A Finite Difference Approach to the Buckling Analysis of Fully Embedded Piles under Various End Restraints

This paper presents an analytical investigation into the buckling behaviour of slender piles subjected to axial loading, incorporating the effects of nonlinear pile–soil interaction modeled through the Winkler foundation approach. The soil reaction is characterized by a depth-dependent modulus of subgrade reaction to represent the variation of soil stiffness with depth. The governing differential equation is discretized using the Finite Difference Method (FDM) and transformed into an eigenvalue problem, which is solved numerically in MATLAB to determine the critical buckling loads and associated mode shapes. A detailed parametric analysis is conducted to evaluate the influence of pile length, soil stiffness parameters, and boundary conditions on overall pile stability. The results demonstrate that the stiffness variation of the supporting soil has a dominant effect on the buckling resistance compared to the initial stiffness value.
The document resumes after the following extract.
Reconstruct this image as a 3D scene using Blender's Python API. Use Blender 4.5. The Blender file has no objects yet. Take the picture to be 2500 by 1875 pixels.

Furthermore, the study reveals that piles with higher restraint conditions exhibit greater buckling capacity, while mode shape transitions observed with increasing pile length highlight the nonlinear nature of the system. The findings emphasize the necessity of incorporating realistic soil stiffness variation and boundary conditions in the design and assessment of pile foundations to ensure structural safety and reliability.